■ LISTING ■
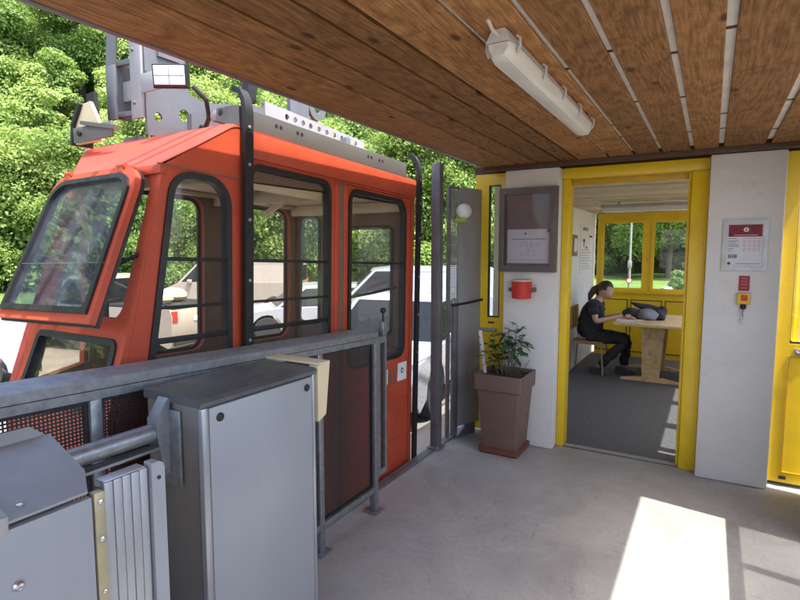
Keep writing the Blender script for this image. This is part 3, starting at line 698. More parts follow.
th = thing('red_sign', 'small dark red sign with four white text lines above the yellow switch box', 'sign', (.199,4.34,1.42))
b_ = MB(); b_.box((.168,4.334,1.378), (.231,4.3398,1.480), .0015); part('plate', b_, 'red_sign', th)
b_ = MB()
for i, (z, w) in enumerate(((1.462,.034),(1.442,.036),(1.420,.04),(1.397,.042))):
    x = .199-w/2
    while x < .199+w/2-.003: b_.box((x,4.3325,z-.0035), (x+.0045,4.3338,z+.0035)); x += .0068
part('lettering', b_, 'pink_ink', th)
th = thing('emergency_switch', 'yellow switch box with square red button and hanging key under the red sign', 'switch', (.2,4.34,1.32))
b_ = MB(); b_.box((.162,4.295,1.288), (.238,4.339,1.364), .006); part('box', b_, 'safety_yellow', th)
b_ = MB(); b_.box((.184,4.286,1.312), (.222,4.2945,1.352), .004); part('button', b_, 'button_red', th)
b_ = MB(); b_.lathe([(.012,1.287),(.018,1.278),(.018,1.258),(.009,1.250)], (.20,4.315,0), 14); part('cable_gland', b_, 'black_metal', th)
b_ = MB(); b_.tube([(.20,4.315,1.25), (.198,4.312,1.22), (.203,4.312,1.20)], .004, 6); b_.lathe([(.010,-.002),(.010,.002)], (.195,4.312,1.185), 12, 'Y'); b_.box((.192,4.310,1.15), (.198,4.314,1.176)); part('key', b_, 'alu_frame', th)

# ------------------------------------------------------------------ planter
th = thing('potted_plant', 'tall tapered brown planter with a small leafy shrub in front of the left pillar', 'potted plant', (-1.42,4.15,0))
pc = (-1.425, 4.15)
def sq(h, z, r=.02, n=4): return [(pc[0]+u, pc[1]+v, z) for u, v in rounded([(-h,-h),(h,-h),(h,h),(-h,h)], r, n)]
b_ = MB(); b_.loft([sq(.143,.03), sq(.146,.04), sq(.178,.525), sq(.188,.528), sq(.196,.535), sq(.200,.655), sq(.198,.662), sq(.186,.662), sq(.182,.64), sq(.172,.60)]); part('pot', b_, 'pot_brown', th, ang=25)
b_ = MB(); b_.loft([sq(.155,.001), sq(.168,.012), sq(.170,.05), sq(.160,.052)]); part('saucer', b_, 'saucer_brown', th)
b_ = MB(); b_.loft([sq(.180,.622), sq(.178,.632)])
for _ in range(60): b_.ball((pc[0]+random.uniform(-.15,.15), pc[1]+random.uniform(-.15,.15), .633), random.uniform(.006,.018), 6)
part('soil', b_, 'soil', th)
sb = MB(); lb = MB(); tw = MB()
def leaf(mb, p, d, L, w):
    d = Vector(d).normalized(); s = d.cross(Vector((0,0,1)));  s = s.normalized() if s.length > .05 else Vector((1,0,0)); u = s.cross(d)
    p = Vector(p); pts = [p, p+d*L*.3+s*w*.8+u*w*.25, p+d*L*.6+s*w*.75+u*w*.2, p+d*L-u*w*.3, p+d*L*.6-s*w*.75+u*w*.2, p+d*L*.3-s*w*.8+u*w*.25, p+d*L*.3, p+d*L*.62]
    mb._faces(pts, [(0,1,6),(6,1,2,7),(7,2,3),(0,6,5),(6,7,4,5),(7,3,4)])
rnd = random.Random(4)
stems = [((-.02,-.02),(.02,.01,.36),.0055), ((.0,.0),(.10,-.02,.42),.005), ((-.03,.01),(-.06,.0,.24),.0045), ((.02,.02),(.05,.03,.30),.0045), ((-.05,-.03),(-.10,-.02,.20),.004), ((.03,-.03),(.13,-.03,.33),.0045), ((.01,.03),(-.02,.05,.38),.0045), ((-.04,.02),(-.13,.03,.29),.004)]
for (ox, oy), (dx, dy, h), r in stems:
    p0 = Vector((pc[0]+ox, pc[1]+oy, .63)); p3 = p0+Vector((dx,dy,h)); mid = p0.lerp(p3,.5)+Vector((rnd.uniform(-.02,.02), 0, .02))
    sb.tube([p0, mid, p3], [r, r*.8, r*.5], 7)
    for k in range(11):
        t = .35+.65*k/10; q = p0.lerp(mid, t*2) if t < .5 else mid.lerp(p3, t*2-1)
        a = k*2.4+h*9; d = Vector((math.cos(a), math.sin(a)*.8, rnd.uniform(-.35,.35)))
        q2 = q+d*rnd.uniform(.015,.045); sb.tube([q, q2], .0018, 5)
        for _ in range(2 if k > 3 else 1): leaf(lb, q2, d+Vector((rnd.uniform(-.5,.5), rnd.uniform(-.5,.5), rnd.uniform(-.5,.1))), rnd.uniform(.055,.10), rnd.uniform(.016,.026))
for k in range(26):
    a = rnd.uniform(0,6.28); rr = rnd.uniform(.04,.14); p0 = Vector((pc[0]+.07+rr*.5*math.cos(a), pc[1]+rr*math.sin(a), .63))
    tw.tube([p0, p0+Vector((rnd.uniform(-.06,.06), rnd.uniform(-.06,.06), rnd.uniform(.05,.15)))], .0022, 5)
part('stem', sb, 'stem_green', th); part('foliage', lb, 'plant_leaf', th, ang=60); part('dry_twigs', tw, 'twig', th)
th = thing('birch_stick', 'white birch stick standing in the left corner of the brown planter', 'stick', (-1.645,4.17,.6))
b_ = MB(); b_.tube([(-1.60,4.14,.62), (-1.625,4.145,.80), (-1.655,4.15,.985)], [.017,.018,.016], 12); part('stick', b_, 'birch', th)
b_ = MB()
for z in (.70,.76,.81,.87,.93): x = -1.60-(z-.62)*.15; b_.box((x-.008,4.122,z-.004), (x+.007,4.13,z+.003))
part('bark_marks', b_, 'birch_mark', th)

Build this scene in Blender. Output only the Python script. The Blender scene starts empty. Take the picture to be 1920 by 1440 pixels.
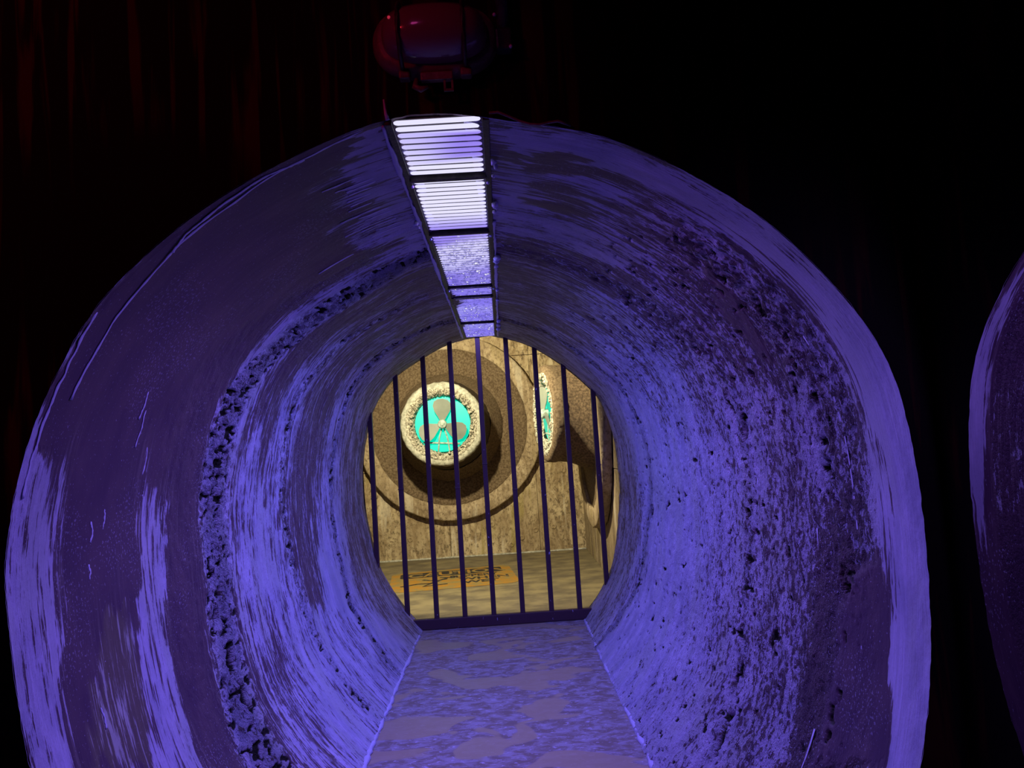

■ TASK INSTRUCTIONS ■
Restate the whole listing above exactly, please, omitting every image.

■ EXERCISE RESULT ■
Keep writing the Blender script for this image. This is part 3, starting at line 698. More parts follow.
th = thing('red_sign', 'small dark red sign with four white text lines above the yellow switch box', 'sign', (.199,4.34,1.42))
b_ = MB(); b_.box((.168,4.334,1.378), (.231,4.3398,1.480), .0015); part('plate', b_, 'red_sign', th)
b_ = MB()
for i, (z, w) in enumerate(((1.462,.034),(1.442,.036),(1.420,.04),(1.397,.042))):
    x = .199-w/2
    while x < .199+w/2-.003: b_.box((x,4.3325,z-.0035), (x+.0045,4.3338,z+.0035)); x += .0068
part('lettering', b_, 'pink_ink', th)
th = thing('emergency_switch', 'yellow switch box with square red button and hanging key under the red sign', 'switch', (.2,4.34,1.32))
b_ = MB(); b_.box((.162,4.295,1.288), (.238,4.339,1.364), .006); part('box', b_, 'safety_yellow', th)
b_ = MB(); b_.box((.184,4.286,1.312), (.222,4.2945,1.352), .004); part('button', b_, 'button_red', th)
b_ = MB(); b_.lathe([(.012,1.287),(.018,1.278),(.018,1.258),(.009,1.250)], (.20,4.315,0), 14); part('cable_gland', b_, 'black_metal', th)
b_ = MB(); b_.tube([(.20,4.315,1.25), (.198,4.312,1.22), (.203,4.312,1.20)], .004, 6); b_.lathe([(.010,-.002),(.010,.002)], (.195,4.312,1.185), 12, 'Y'); b_.box((.192,4.310,1.15), (.198,4.314,1.176)); part('key', b_, 'alu_frame', th)

# ------------------------------------------------------------------ planter
th = thing('potted_plant', 'tall tapered brown planter with a small leafy shrub in front of the left pillar', 'potted plant', (-1.42,4.15,0))
pc = (-1.425, 4.15)
def sq(h, z, r=.02, n=4): return [(pc[0]+u, pc[1]+v, z) for u, v in rounded([(-h,-h),(h,-h),(h,h),(-h,h)], r, n)]
b_ = MB(); b_.loft([sq(.143,.03), sq(.146,.04), sq(.178,.525), sq(.188,.528), sq(.196,.535), sq(.200,.655), sq(.198,.662), sq(.186,.662), sq(.182,.64), sq(.172,.60)]); part('pot', b_, 'pot_brown', th, ang=25)
b_ = MB(); b_.loft([sq(.155,.001), sq(.168,.012), sq(.170,.05), sq(.160,.052)]); part('saucer', b_, 'saucer_brown', th)
b_ = MB(); b_.loft([sq(.180,.622), sq(.178,.632)])
for _ in range(60): b_.ball((pc[0]+random.uniform(-.15,.15), pc[1]+random.uniform(-.15,.15), .633), random.uniform(.006,.018), 6)
part('soil', b_, 'soil', th)
sb = MB(); lb = MB(); tw = MB()
def leaf(mb, p, d, L, w):
    d = Vector(d).normalized(); s = d.cross(Vector((0,0,1)));  s = s.normalized() if s.length > .05 else Vector((1,0,0)); u = s.cross(d)
    p = Vector(p); pts = [p, p+d*L*.3+s*w*.8+u*w*.25, p+d*L*.6+s*w*.75+u*w*.2, p+d*L-u*w*.3, p+d*L*.6-s*w*.75+u*w*.2, p+d*L*.3-s*w*.8+u*w*.25, p+d*L*.3, p+d*L*.62]
    mb._faces(pts, [(0,1,6),(6,1,2,7),(7,2,3),(0,6,5),(6,7,4,5),(7,3,4)])
rnd = random.Random(4)
stems = [((-.02,-.02),(.02,.01,.36),.0055), ((.0,.0),(.10,-.02,.42),.005), ((-.03,.01),(-.06,.0,.24),.0045), ((.02,.02),(.05,.03,.30),.0045), ((-.05,-.03),(-.10,-.02,.20),.004), ((.03,-.03),(.13,-.03,.33),.0045), ((.01,.03),(-.02,.05,.38),.0045), ((-.04,.02),(-.13,.03,.29),.004)]
for (ox, oy), (dx, dy, h), r in stems:
    p0 = Vector((pc[0]+ox, pc[1]+oy, .63)); p3 = p0+Vector((dx,dy,h)); mid = p0.lerp(p3,.5)+Vector((rnd.uniform(-.02,.02), 0, .02))
    sb.tube([p0, mid, p3], [r, r*.8, r*.5], 7)
    for k in range(11):
        t = .35+.65*k/10; q = p0.lerp(mid, t*2) if t < .5 else mid.lerp(p3, t*2-1)
        a = k*2.4+h*9; d = Vector((math.cos(a), math.sin(a)*.8, rnd.uniform(-.35,.35)))
        q2 = q+d*rnd.uniform(.015,.045); sb.tube([q, q2], .0018, 5)
        for _ in range(2 if k > 3 else 1): leaf(lb, q2, d+Vector((rnd.uniform(-.5,.5), rnd.uniform(-.5,.5), rnd.uniform(-.5,.1))), rnd.uniform(.055,.10), rnd.uniform(.016,.026))
for k in range(26):
    a = rnd.uniform(0,6.28); rr = rnd.uniform(.04,.14); p0 = Vector((pc[0]+.07+rr*.5*math.cos(a), pc[1]+rr*math.sin(a), .63))
    tw.tube([p0, p0+Vector((rnd.uniform(-.06,.06), rnd.uniform(-.06,.06), rnd.uniform(.05,.15)))], .0022, 5)
part('stem', sb, 'stem_green', th); part('foliage', lb, 'plant_leaf', th, ang=60); part('dry_twigs', tw, 'twig', th)
th = thing('birch_stick', 'white birch stick standing in the left corner of the brown planter', 'stick', (-1.645,4.17,.6))
b_ = MB(); b_.tube([(-1.60,4.14,.62), (-1.625,4.145,.80), (-1.655,4.15,.985)], [.017,.018,.016], 12); part('stick', b_, 'birch', th)
b_ = MB()
for z in (.70,.76,.81,.87,.93): x = -1.60-(z-.62)*.15; b_.box((x-.008,4.122,z-.004), (x+.007,4.13,z+.003))
part('bark_marks', b_, 'birch_mark', th)

Build this scene in Blender. Output only the Python script. The Blender scene starts empty. Take the picture to be 1920 by 1440 pixels.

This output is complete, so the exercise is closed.